(II Sent., dist. IX, a. 3; IV, dist. XXIV, q. 2, a. 1, qª 2, a. 4).
O segundo discute-se assim. — Parece que numa mesma hierarquia não há muitas ordens.
1. — Pois, multiplicada a definição, multiplica-se o definido. Ora, a hierarquia, como diz Dionísio, é uma ordem. Se, portanto, são muitas as ordens, não haverá uma só, mas muitas hierarquias.
2. Demais. — Ordens diversas são graus diversos; e os graus, nos seres espirituais, são constituídos segundo os diversos dons espirituais. Ora, nos anjos, todos os dons espirituais são comuns, porque nada entre eles se possui singularmente. Logo, não são diversas as ordens dos anjos.
3. Demais. — Na hierarquia eclesiástica distinguem-se as ordens relativamente à purificação, à iluminação e à perfeição. Pois, a ordem dos diáconos é purgativa; a dos sacerdotes, iluminativa; a dos bispos, perfectiva, como diz Dionísio. Ora, qualquer anjo purifica, ilumina e aperfeiçoa. Logo não há distinção de ordens, nos anjos.
Mas, em contrário, diz o Apóstolo (Ef 1, 21), que Deus constituiu Cristo homem acima de todo o principado, e potestade, e virtude, e dominação, que são as diversas ordens dos anjos; e certos, dentre eles, pertencem a uma mesma hierarquia, como a seguir se dirá (a. 6).
Solução. — Como já se disse (a. 1), uma hierarquia é uma chefia, i.é., uma multidão ordenada, do mesmo modo, sob o governo de um chefe. Ora, não seria a multidão ordenada, mas confusa, se nela não houvesse diversas ordens. Logo, a noção mesma de hierarquia requer a diversidade das ordens, e esta é considerada relativamente aos diversos ofícios e atos. E isso bem se vê na cidade, em que são diversas as ordens, segundo os diversos atos; assim, uma é a ordem dos que julgam, outra, a dos que pugnam, outra, a dos que trabalham nos campos, e assim por diante. Mas, embora sejam muitas as ordens de uma mesma cidade, todas, contudo, podem reduzir-se a três, por ter qualquer multidão perfeita princípio, meio e fim. Por onde, há tríplice ordem de homens na cidade: uns são os supremos, como os nobres; outros, ínfimos, como o baixo povo; outros, médios, como o povo honrado.
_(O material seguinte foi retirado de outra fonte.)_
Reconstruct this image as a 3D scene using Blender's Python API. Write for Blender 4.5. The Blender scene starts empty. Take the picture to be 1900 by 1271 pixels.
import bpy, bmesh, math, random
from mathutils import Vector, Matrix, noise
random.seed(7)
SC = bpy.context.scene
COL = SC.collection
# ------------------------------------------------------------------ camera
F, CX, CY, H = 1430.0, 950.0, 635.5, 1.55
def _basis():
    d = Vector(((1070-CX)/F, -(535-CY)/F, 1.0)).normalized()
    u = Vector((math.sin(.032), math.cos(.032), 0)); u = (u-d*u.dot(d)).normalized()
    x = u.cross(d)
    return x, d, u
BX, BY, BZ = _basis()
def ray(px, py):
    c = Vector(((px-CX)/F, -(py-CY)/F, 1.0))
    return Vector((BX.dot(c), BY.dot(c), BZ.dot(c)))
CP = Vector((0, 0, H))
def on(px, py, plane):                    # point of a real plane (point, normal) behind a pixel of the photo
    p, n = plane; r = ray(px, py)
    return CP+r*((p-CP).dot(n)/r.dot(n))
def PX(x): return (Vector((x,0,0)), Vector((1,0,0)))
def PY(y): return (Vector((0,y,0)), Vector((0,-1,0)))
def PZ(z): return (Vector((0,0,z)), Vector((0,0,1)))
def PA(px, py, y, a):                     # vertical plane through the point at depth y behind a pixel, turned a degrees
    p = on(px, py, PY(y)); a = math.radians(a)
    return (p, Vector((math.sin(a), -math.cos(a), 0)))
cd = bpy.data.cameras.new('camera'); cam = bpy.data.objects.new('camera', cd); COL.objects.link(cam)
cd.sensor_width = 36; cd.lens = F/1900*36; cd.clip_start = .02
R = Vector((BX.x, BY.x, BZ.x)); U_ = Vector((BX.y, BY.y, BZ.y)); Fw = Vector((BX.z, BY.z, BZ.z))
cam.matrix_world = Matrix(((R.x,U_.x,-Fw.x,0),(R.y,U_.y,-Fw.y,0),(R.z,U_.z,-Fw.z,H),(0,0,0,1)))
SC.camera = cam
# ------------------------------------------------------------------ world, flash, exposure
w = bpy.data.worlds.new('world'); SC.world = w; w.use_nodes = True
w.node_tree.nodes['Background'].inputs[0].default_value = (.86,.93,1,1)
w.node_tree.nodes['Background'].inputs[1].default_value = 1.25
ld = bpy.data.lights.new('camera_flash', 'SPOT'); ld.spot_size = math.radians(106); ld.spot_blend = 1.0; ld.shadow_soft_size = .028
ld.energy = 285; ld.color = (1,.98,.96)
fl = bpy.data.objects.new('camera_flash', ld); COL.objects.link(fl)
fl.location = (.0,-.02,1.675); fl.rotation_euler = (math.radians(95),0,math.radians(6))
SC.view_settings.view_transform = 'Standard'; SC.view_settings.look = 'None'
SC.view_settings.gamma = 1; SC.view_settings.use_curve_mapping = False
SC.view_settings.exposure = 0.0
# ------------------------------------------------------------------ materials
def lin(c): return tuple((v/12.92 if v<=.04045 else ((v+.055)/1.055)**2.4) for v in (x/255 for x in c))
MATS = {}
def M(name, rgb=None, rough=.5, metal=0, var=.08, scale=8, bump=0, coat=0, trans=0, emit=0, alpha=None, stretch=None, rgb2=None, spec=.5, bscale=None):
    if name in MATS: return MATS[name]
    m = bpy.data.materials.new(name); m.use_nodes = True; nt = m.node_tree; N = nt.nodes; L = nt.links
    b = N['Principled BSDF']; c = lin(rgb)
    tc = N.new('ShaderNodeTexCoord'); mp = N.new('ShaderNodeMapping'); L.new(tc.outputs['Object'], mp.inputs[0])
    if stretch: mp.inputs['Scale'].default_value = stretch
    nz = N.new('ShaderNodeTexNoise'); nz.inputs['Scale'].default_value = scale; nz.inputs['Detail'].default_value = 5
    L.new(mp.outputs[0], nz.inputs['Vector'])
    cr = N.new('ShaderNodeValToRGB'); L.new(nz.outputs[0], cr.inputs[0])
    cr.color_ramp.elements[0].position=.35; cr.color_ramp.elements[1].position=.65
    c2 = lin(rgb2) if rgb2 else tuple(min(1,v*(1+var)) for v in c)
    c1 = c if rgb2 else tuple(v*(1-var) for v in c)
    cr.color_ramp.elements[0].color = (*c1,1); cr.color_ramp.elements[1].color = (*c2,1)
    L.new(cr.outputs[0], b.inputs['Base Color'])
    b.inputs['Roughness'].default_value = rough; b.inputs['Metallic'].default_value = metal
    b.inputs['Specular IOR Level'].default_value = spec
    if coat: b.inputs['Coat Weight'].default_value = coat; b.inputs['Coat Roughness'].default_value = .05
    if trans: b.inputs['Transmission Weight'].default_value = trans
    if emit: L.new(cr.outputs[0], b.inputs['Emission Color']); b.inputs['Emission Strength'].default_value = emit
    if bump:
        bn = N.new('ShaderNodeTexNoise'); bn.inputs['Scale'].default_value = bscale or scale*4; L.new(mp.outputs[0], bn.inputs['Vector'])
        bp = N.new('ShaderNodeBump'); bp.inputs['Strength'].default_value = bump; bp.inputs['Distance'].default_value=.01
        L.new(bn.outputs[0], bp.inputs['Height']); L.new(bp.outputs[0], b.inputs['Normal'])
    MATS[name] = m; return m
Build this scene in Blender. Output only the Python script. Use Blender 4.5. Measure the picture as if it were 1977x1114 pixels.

Assim, pois, em qualquer hierarquia angélica, as ordens se distinguem segundo os diversos atos e ofícios; e toda essa diversidade se reduz a três ordens: a suma, a média e a ínfima. E por isso, em cada hierarquia, Dionísio coloca três ordens.
Donde a resposta à primeira objeção. — Ordem se toma em dupla acepção. Numa, a ordenação, em si, compreendendo graus diversos; e, deste modo, diz-se que a hierarquia é uma ordem. De outro modo, chama-se ordem a um mesmo grau; e assim, diz-se que há várias ordens numa mesma hierarquia.
Resposta à segunda. — Na sociedade dos anjos, tudo é possuído em comum; contudo, uns possuem certas coisas de modo mais excelente que outros. Ora, o que pode comunicar o que possui tem posse mais perfeita que o que não o pode; assim é mais perfeitamente cálido o que pode aquecer, do que o que não pode; e sabe mais perfeitamente quem pode ensinar, do que quem não o pode. E quanto mais perfeito for o dom comunicado, tanto mais perfeito será o grau de quem o comunica; assim, no grau mais perfeito do magistério está quem pode ensinar a ciência mais elevada. E, de acordo com esta semelhança deve-se distinguir a diversidade dos graus ou das ordens dos anjos, segundo os diversos ofícios e atos.
Resposta à terceira. — O anjo inferior é superior ao homem mais elevado, em a nossa hierarquia, conforme aquilo da Escritura (Mt 11, 2): O que é menor no reino dos céus, é maior do que ele, i. é, do que João Baptista, do qual entre os nascidos de mulher não se levantou outro maior. Por onde, o anjo menor da celeste hierarquia pode não só purificar, mas iluminar e aperfeiçoar, e de modo mais alto do que as ordens da nossa hierarquia. E assim pela distinção destes atos não se distinguem as ordens celestes, mas por outras diferenças deles.